Upon returning to camp, we met the Oregon Scenic Coast Steam Train. It was picking up our 4th of July Family Camp. The train runs along the coast between Rockaway and Garibaldi. Allyson and I love the train, but it was my day off, and we decided we’d rather go out to eat so we probably wouldn’t have time. But, here was the train ready to board. We decided to be spontaneous and take the train ride.

The last time Allyson and I rode the train was during the Labor Day Family camp last year. We had just found out Allyson was pregnant, and we talked about all the changes in our world the past several years. I told her how the first time I took this train ride, it felt so idyllic, and I knew exactly why I had come out here. The only thing I felt like I was missing that first time was her sitting next to me enjoying it. Then there we were, a baby forming inside her, taking stock of a challenging few months, trusting it would ease up. Now we were back on the train with that baby in our arms, staff and family campers coming up to see her. Again, I felt like we were in the right place.
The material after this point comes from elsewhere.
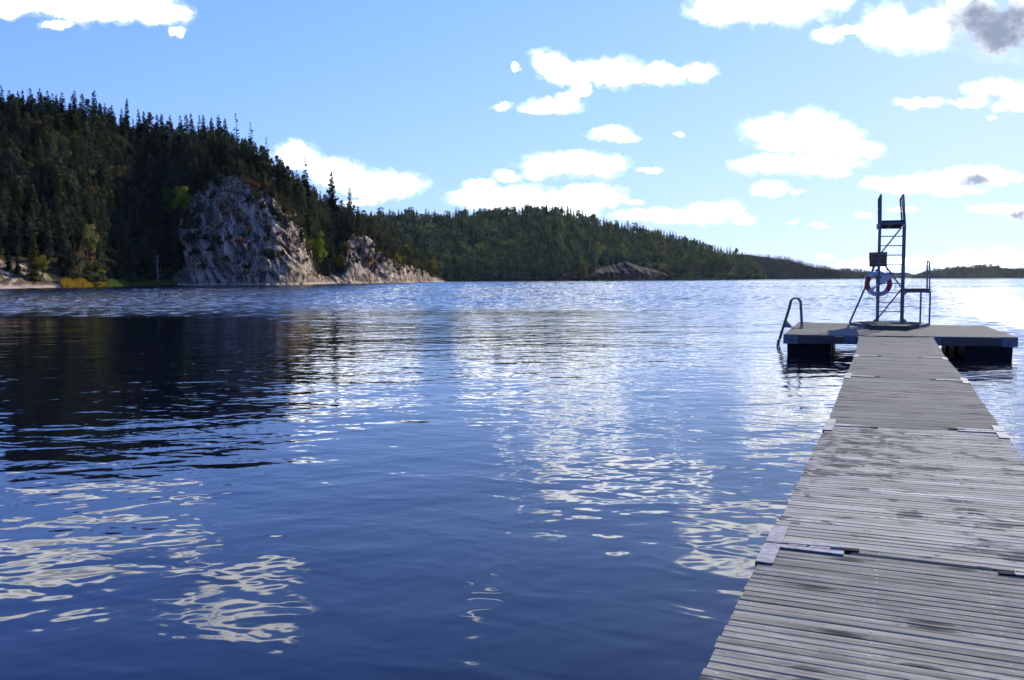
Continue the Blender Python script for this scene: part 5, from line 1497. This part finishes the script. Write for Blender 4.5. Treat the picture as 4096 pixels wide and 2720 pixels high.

As the train passed by Smith Lake and we could see the buildings of camp, I was glad we were making the decision to do these things we love to do and bring our daughter along with us to know them from an early age. She would cry a little, sleep a little, and stare at stuff in trance-like wonder. She slept just fine that night, and the crankiness would subside over the next several days. We have no doubt it will come back. But, we’re feeling a little better now about now knowing exactly what it is, and about not locking down all our actions to figure it out. Here we were on an old steam train looking out on mountains, trees, and blue water. There was my wife and daughter. We leaned into each other took it in. It was a pleasant dream that would make the rest that night very easy, full of contentment, despite the fireworks all around.